I think part of the problem is imitating having abstraction boundaries without actually doing the work to make a clean abstraction. If you’re reading the source code of a function, the abstraction is failing.

The function calls you write will often “know too much,” depending on implementation details in a way that make the implementation harder to change. It’s okay if you can fix all the usages when needed.

Real abstraction boundaries are expensive and tend only to be done properly out of necessity. (browser API’s, Linux kernel interface.) If you’re reading a browser implementation instead of standards docs to write code then you’re doing it wrong since other browsers, or a new version of the same browser, may be different.

Having lots of fake abstraction boundaries adds obfuscation via indirection.

One more angle: reliable & internalized abstraction vs unfamiliar one.

Java string is abstraction over bytes. I feel I understand it intimately even though I have not read the implementation.

When I try to understand code fully (searching for root cause), and there is String.format(..), I don't dig deeper into string - I already am confident that I understand what that line does.

Browser and linux api I guess would fall into same category (for others).

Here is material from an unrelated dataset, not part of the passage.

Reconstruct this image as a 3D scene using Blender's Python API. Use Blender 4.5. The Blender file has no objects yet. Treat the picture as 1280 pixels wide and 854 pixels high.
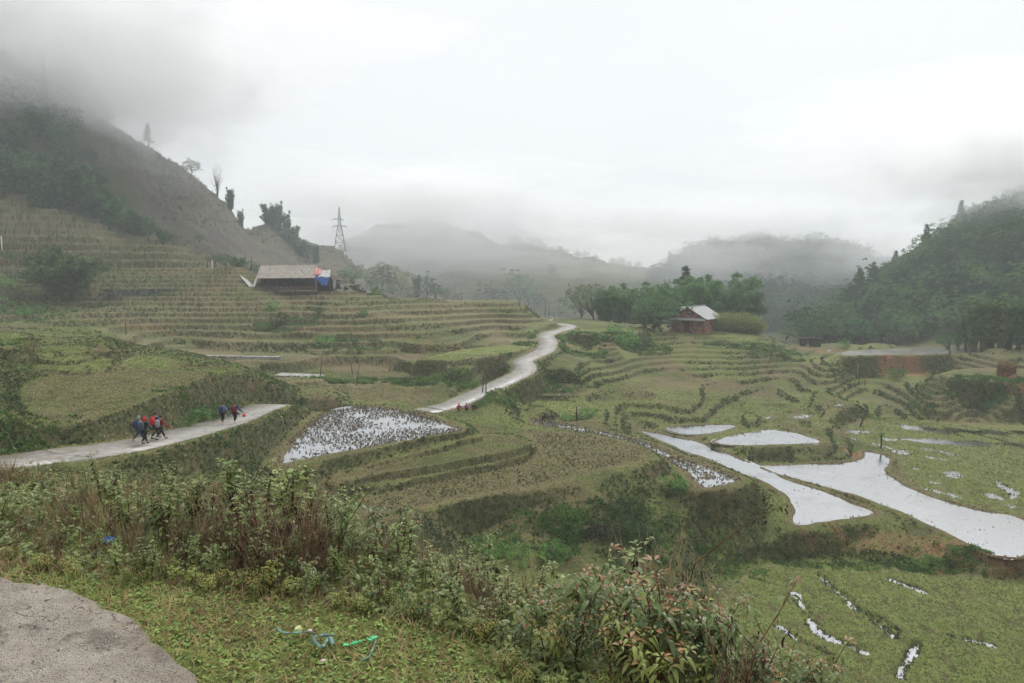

Unfamiliar abstraction even with seemingly good naming and documentation, will not cause same level of confidence. (I trust unfamiliar abstraction naming&docs the same way I trust weather forecast)

I think it may be harder still: typically, when writing against a third-party API, I usually consult that API's documentation. The documentation thus becomes a part of the abstraction boundary, a part that isn't expressed in code.

  • Oh definitely. And then there are performance considerations, where there are few guarantees and nobody even knows how to create an implementation-independent abstraction boundary.